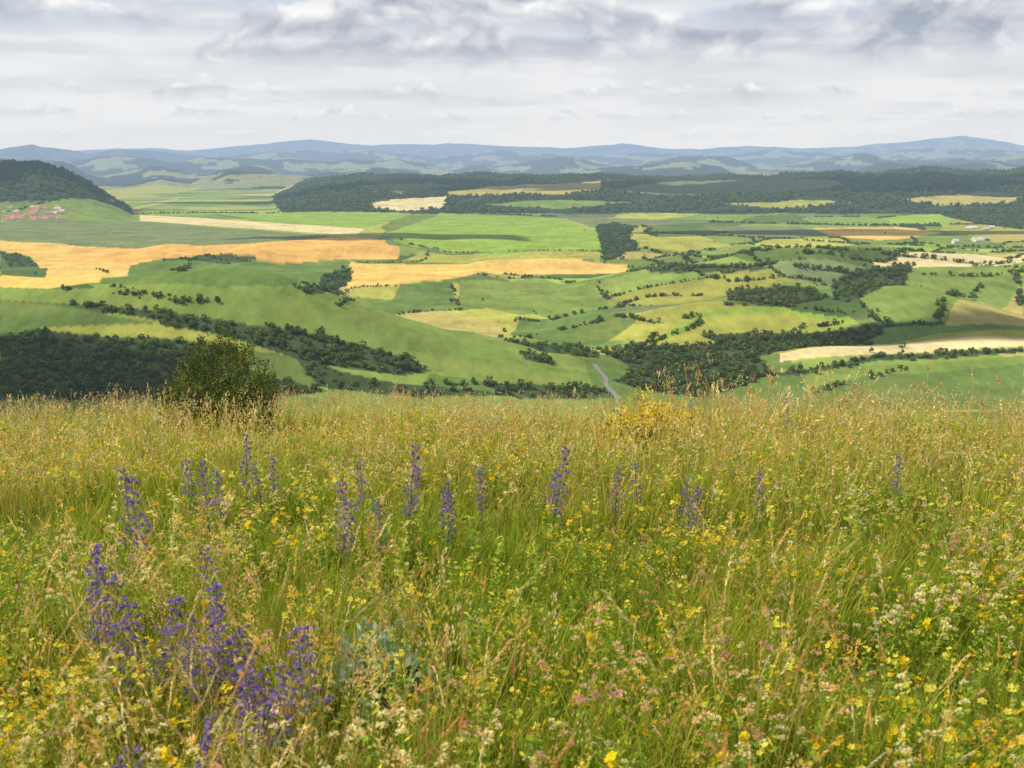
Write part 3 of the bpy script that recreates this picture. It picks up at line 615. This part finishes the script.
# ---------------------------------------------------------------- light, sky
EL=math.radians(50); AZ=math.radians(-75)
S=Vector((math.sin(AZ)*math.cos(EL),math.cos(AZ)*math.cos(EL),math.sin(EL)))
sl=bpy.data.lights.new('sun','SUN'); sl.energy=5.0; sl.angle=math.radians(.8); sl.color=(1,.94,.82)
so=link(bpy.data.objects.new('sun',sl)); so.rotation_euler=S.to_track_quat('Z','Y').to_euler()
mc=bpy.data.materials.new('shadow_cloud_white'); t=nt(mc); b=N(t,'ShaderNodeBsdfDiffuse'); b.inputs[0].default_value=(.9,.9,.9,1); o=N(t,'ShaderNodeOutputMaterial'); t.links.new(b.outputs[0],o.inputs[0])
def shadow_cloud(tx,ty,rx,ry,seed,alt=1350.):  # unseen blockers added above the view to throw shadow on chosen ground
    nu,nv_=48,16; v=[];f=[]
    cen=Vector((tx,ty,-150))+S*((alt+150)/S.z)
    for i in range(nv_+1):
        ph=math.pi*i/nv_
        for j in range(nu):
            th_=2*math.pi*j/nu
            k=1+.9*float(fbm(np.array([math.cos(th_)*1.6+seed]),np.array([math.sin(th_)*1.6+math.cos(ph)]),4,seed)[0])
            z=math.cos(ph)*160*k*(1. if ph<math.pi/2 else .25)
            v.append((cen.x+rx*k*math.sin(ph)*math.cos(th_),cen.y+ry*k*math.sin(ph)*math.sin(th_),cen.z+z))
    for i in range(nv_):
        for j in range(nu): f.append((i*nu+j,(i+1)*nu+j,(i+1)*nu+(j+1)%nu,i*nu+(j+1)%nu))
    me=bpy.data.meshes.new('added_shadow_cloud'); me.from_pydata(v,[],f); me.materials.append(mc); link(bpy.data.objects.new('added_shadow_cloud',me))
for c in [(1500,6100,1300,520,1),(-600,6300,900,450,2),(-2100,5000,520,420,3),(950,3500,480,150,4),(-380,3250,330,150,5),(520,1230,220,70,6),(-420,900,170,80,8)]: shadow_cloud(*c)
w=bpy.data.worlds.new('World'); scene.world=w; w.use_nodes=True; t=w.node_tree; t.nodes.clear(); L=t.links.new
skn=N(t,'ShaderNodeTexSky',sky_type='NISHITA',sun_disc=False,sun_elevation=EL,sun_rotation=AZ)
b1=N(t,'ShaderNodeBackground'); L(skn.outputs[0],b1.inputs[0]); b1.inputs[1].default_value=.11
b2=N(t,'ShaderNodeBackground'); b2.inputs[0].default_value=(.66,.68,.72,1)
mx=N(t,'ShaderNodeMixShader'); mx.inputs[0].default_value=.5; L(b1.outputs[0],mx.inputs[1]); L(b2.outputs[0],mx.inputs[2])
o=N(t,'ShaderNodeOutputWorld'); L(mx.outputs[0],o.inputs[0])
try: w.cycles.sampling_method='NONE'
except Exception as ex: print(ex)
# ---------------------------------------------------------------- camera
cd=bpy.data.cameras.new('camera'); cd.sensor_width=36; cd.lens=36*F/1024; cd.clip_start=.1; cd.clip_end=120000
cd.dof.use_dof=True; cd.dof.focus_distance=11; cd.dof.aperture_fstop=7
co=link(bpy.data.objects.new('camera',cd)); co.location=(0,0,EYE); co.rotation_euler=(math.pi/2-P,0,0); scene.camera=co
scene.view_settings.view_transform='Standard'; scene.view_settings.look='None'; scene.view_settings.exposure=0
print('done',time.time()-t0)
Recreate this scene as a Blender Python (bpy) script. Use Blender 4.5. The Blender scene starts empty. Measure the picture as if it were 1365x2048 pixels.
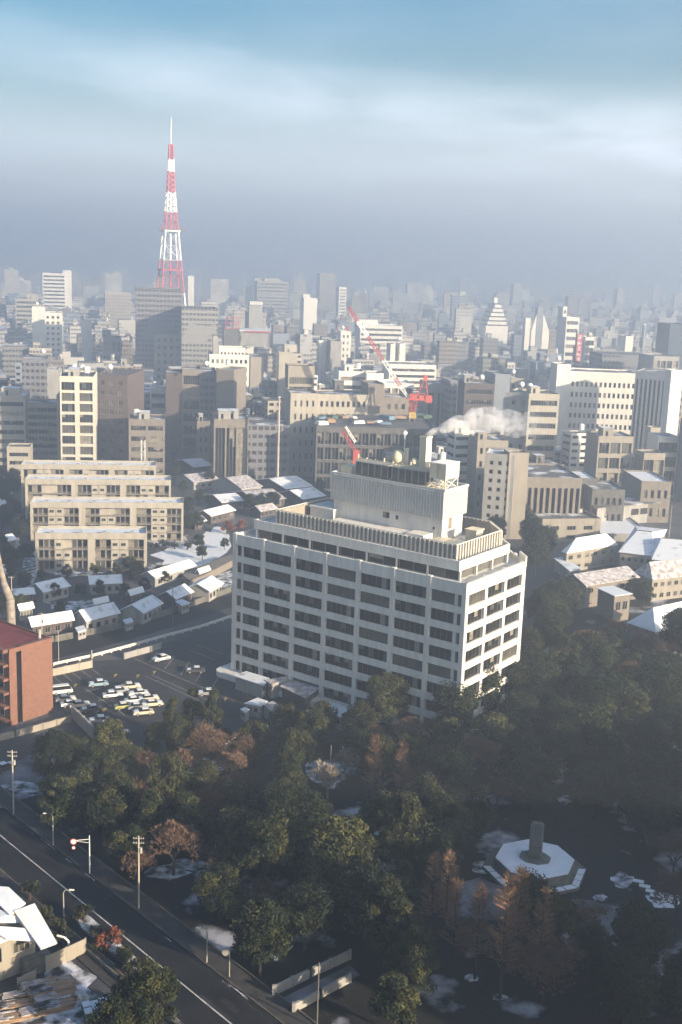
import bpy, math, random
from mathutils import Vector, Matrix
random.seed(7)
sc = bpy.context.scene
COL = sc.collection
PI = math.pi

# ------------------------------------------------------------------ camera
CAMH, FPX, HOR, ROLL, CX, CY = 92.0, 2320.0, 527.0, math.radians(2.05), 682.5, 1024.0
PITCH = math.atan((CY - HOR) / FPX)
cam_d = bpy.data.cameras.new('camera'); cam = bpy.data.objects.new('camera', cam_d); COL.objects.link(cam)
cam_d.sensor_fit = 'VERTICAL'; cam_d.sensor_height = 36.0; cam_d.sensor_width = 24.0
cam_d.lens = FPX / 2048 * 36.0
cam_d.clip_start = 0.5; cam_d.clip_end = 60000
cam.location = (0, 0, CAMH)
_f = Vector((0, math.cos(PITCH), -math.sin(PITCH)))
_u = Vector((0, math.sin(PITCH), math.cos(PITCH)))
_r = Vector((1, 0, 0))
r2 = _r * math.cos(ROLL) + _u * math.sin(ROLL)
u2 = -_r * math.sin(ROLL) + _u * math.cos(ROLL)
m = Matrix((r2, u2, -_f)).transposed().to_4x4(); m.translation = Vector((0, 0, CAMH))
cam.matrix_world = m
sc.camera = cam

def ray(px, py):
    return _f + r2 * ((px - CX) / FPX) - u2 * ((py - CY) / FPX)
def W(px, py, z=0.0):
    """the point of the place at height z that the photograph shows at this pixel"""
    d = ray(px, py); t = (z - CAMH) / d.z
    return Vector((d.x * t, d.y * t, z))
def P(p):
    v = Vector(p) - Vector((0, 0, CAMH)); zc = v.dot(_f)
    return CX + v.dot(r2) / zc * FPX, CY - v.dot(u2) / zc * FPX
def topz(x, y, py):
    lo, hi = -20.0, 400.0
    for _ in range(40):
        mid = (lo + hi) / 2
        if P((x, y, mid))[1] > py: lo = mid
        else: hi = mid
    return (lo + hi) / 2

# ------------------------------------------------------------------ light
SUN_AZ, SUN_EL = math.radians(-35.6), math.radians(15.5)          # direction towards the sun, angle from +X
sdir = Vector((math.cos(SUN_AZ) * math.cos(SUN_EL), math.sin(SUN_AZ) * math.cos(SUN_EL), math.sin(SUN_EL)))
sd = bpy.data.lights.new('sun', 'SUN'); sd.energy = 5.0; sd.angle = math.radians(0.6); sd.color = (1.0, 0.83, 0.60)
so = bpy.data.objects.new('sun', sd); COL.objects.link(so)
so.rotation_euler = sdir.to_track_quat('Z', 'Y').to_euler()
world = bpy.data.worlds.new('World'); sc.world = world; world.use_nodes = True
nt = world.node_tree; nt.nodes.clear()
N = nt.nodes.new; L = nt.links.new
out = N('ShaderNodeOutputWorld'); bg = N('ShaderNodeBackground'); sky = N('ShaderNodeTexSky')
sky.sky_type = 'NISHITA'; sky.sun_disc = False; sky.sun_elevation = SUN_EL
sky.sun_rotation = math.atan2(sdir.x, sdir.y)
sky.air_density = 1.3; sky.dust_density = 2.5; sky.ozone_density = 2.5; sky.altitude = 100
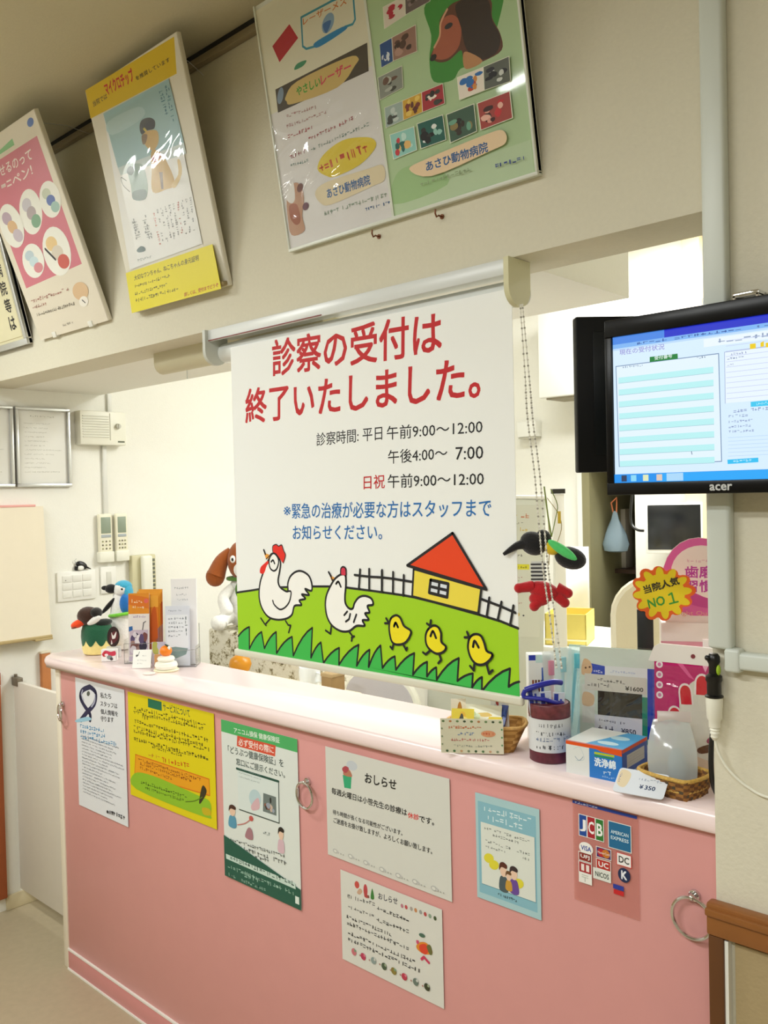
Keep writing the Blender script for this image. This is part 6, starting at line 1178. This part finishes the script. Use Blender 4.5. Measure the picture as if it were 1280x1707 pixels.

══════════════════════════════

Repeat, with no pictures, exactly the lines from the one containing "Recreate this scene" through the one containing "sc.camera = cam", the first and last included.

Solution for this task:
Recreate this scene as a Blender Python (bpy) script. Use Blender 4.5. The Blender scene starts empty. Measure the picture as if it were 1365x2048 pixels.
import bpy, math, random
from mathutils import Vector, Matrix
random.seed(7)
sc = bpy.context.scene
COL = sc.collection
PI = math.pi

# ------------------------------------------------------------------ camera
CAMH, FPX, HOR, ROLL, CX, CY = 92.0, 2320.0, 527.0, math.radians(2.05), 682.5, 1024.0
PITCH = math.atan((CY - HOR) / FPX)
cam_d = bpy.data.cameras.new('camera'); cam = bpy.data.objects.new('camera', cam_d); COL.objects.link(cam)
cam_d.sensor_fit = 'VERTICAL'; cam_d.sensor_height = 36.0; cam_d.sensor_width = 24.0
cam_d.lens = FPX / 2048 * 36.0
cam_d.clip_start = 0.5; cam_d.clip_end = 60000
cam.location = (0, 0, CAMH)
_f = Vector((0, math.cos(PITCH), -math.sin(PITCH)))
_u = Vector((0, math.sin(PITCH), math.cos(PITCH)))
_r = Vector((1, 0, 0))
r2 = _r * math.cos(ROLL) + _u * math.sin(ROLL)
u2 = -_r * math.sin(ROLL) + _u * math.cos(ROLL)
m = Matrix((r2, u2, -_f)).transposed().to_4x4(); m.translation = Vector((0, 0, CAMH))
cam.matrix_world = m
sc.camera = cam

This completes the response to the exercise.